思い通りにいかないからこそ「何とかなる」と挑戦することも大切


―留学を振り返って、後悔していることはありますか?
もしもう一度留学するなら、大学の勉強を仕事に役立てることを意識し、もっとしっかり考えて専攻を選ぶと思います。

ただこれは、留学を終えて勝手が分かっている今だからこそ言えることかもしれません。

何も知らない状態で手探りで調べ、キャリアを描いて留学しても、思い通りに行くことはほとんどないと思っていて。

だから「やっているうちになんとかなる」という気持ちで、まず挑戦してみることも大事だと思います。

現地の趣味のコミュニティに飛び込むことがおすすめ

―これから留学を考えている学生にアドバイスをお願いします
趣味のコミュニティを持つことです。僕はフィリピン留学中からゲームのコミュニティにいて、SNSでの繋がりもありました。

それが高じて、オーストラリア現地のゲームコミュニティにも、初日からスムーズに迎えてもらうことができました。

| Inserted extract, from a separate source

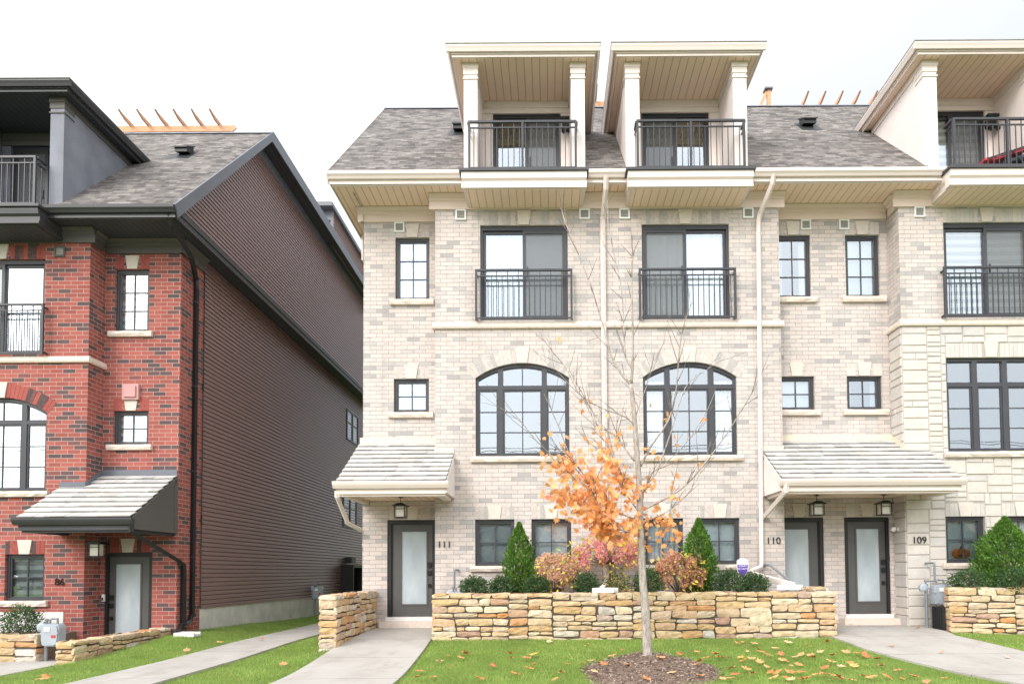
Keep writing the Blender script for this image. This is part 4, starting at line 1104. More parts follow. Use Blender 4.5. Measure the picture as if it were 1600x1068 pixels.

このように、留学前や直後の段階で、SNSなどを活用して現地のコミュニティに飛び込むと、英語力も伸びるのでおすすめです。
―白濱さんの場合、ゲームは今のキャリアにも繋がっていますし!
ゲームでもなんでも、やると何とかなります(笑)

取材後記

趣味が留学中のコミュニティや、いつの間にか現在のキャリアにも繋がった白濱さん。「何とかなる」という言葉からは、心の余裕が感じられました。予想外のことばかり起きる留学生活では、流れに身を任せるような気持ちのゆとりも大切だと改めて感じました。